A recent national study has painted an unflattering picture of the state of gender equality in the state of Michigan. According to the 2004 Status of Women in Michigan report, women statewide earn on average 67 cents for every dollar earned by men. Michigan’s score is the second-worst, with only Wyoming paying women less. This is a sad report for a state that prides itself on providing equal opportunity for all people regardless of race, ethnicity, income or gender.

Angela Cesere

With Gov. Jennifer Granholm and U.S. Senator Debbie Stabenow at critical leadership posts, women clearly play a crucial role in the politics of the state. In addition to being active in the political arena, women in Michigan are crucial to the economic vitality of the state. Women own 27 percent of Michigan businesses, and 59 percent of women in Michigan hold jobs — two figures that compare favorably with the national averages.

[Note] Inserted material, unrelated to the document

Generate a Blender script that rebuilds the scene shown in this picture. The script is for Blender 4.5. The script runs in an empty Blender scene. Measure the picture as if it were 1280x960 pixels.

This makes it all the more surprising that Michigan has lagged so far behind the rest of the nation in creating equal pay opportunities for women in the workplace. These statistics not only reflect poorly on Michigan, but also put the state at risk of losing female workers to states that are willing to pay the money these bright young professionals desire. Michigan’s embarrassingly low national ranking is sure to drive young females to places like Connecticut and Vermont — far more hospitable states when it comes to wage equality.

Despite the troubling figures, Michigan still saw an increase in real wage terms from previous levels. According to the report, in 1996, women in Michigan were making just 62 cents on the dollar. Though the state has made strides, it still has a considerable distance to travel before it approaches the national average.

Even the current national average is by no means a respectable benchmark. The national average for female wages compared to their male counterparts is and has always been embarrassingly low. American women are still only earning 76 cents for every dollar earned by a man. This is in addition to other forms of gender discrimination that remain prevalent in this country. Opportunities for full-time employment are often affected by employer concerns over issues like maternity leave and child-rearing.

These pay discrepancies are a disheartening affront to the ideals of a progressive society. Furthermore, this inequality exists in spite of volumes of national and state legislation passed over the past century designed to ensure political and economic equality for women.

Both the state and the nation need to tackle this problem more aggressively. Progress cannot be allowed to continue at a snail’s pace. The state of Michigan needs to be particularly vigorous in its approach if it is to climb from the status of second-worst in the nation. Otherwise, Michigan will earn a reputation as an inadequate and unequal place for women to find work.

After coming so far since the days of widespread institutional discrimination, we should not be content with the status quo. Michigan and the nation as a whole can and should strive for better.